Perhaps this Indo-Afro-Spanish American assimilation was exactly what we needed in order to be able to build a bridge across the Atlantic, fill the chasm of resentment and grievance so that we might see ourselves in our other half, the part of us that is Spain. But for Ibero-America, Spanish America, Spain is so much more than Spain. It is the Mediterranean reborn in the Caribbean, in the Gulf, in the American Atlantic and Pacific. Spain is Greek philosophy and Roman law. Spain is the Spain of the three cultures, Christian, Muslim, and Jewish, all of which had their place at the court of Alfonso the Learned before some of them were violently expelled by the blind dogma of Isabel and Ferdinand, the Catholic monarchs. Spain is the great example of a culture strengthened by adversity. This is the Spain of the Jewish converso Fernando de Rojas and La Celestina, the first great urban novel that toppled the walls of the medieval city so that sex, money, love, and death might circulate freely. It is also the Spain of Cervantes and Velázquez, the two great creators —Don Quixote, Las Meninas—of a reality based on the imagination. Reality as a creation of the imagination, not a servile reflection of convention: Quevedo and Góngora. The Spain of Goya, the most bitter, sharp, and biting criticism of modernity’s beatitudes: be careful, the sleep of reason produces monsters; be very careful, Saturn devours his own children. .

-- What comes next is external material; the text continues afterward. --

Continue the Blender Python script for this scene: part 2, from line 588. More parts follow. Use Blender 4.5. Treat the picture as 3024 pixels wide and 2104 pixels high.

Spain was something more than the “black legend” invented by “perfidious Albion,” two concurrent but rival themes. It was the Spain of the first European parliaments (León, in 1188, was the first in Europe; Catalonia, in 1217; Castile, in 1265), of municipal liberties and rebel communities crushed by royal absolutism in 1521 (the Castilian community flags fell in Villalar, the banners of Cuauhtemoc fell in Tenochtitlán). It was the Spain of the Liberal Constitution of Cádiz in 1812, the Spain of the “child republic” (as María Zambrano called it), murdered by fascism in 1939. It was the pilgrim Spain that reactivated and at times set the standard for the cultural modernity of a Latin America in exile. It was the Spain of internal resistance against Franco. It was the Spain that had the tremendous political talent to join forces, reconcile ideologies, and strengthen an exemplary European democracy in the last thirty years of the twentieth century.

It is the Spain that, along with the Spanish Americans of the New World, speaks the second most widely spoken language in the West and the fourth most prevalent language in the world: Spanish, or Castilian, the language of 500 million men and women. The differences are right there. Nationalism and regionalism create shadows here, shed light there, and scatter complexity everywhere. But the language unites. Thirty-seven million people speak Spanish in the United States.

We are the Territory of La Mancha. Stained, impure, mestizos, forcibly open to communication, migration, and confidence in our own contributions to the world. We are the squires of Don Quixote.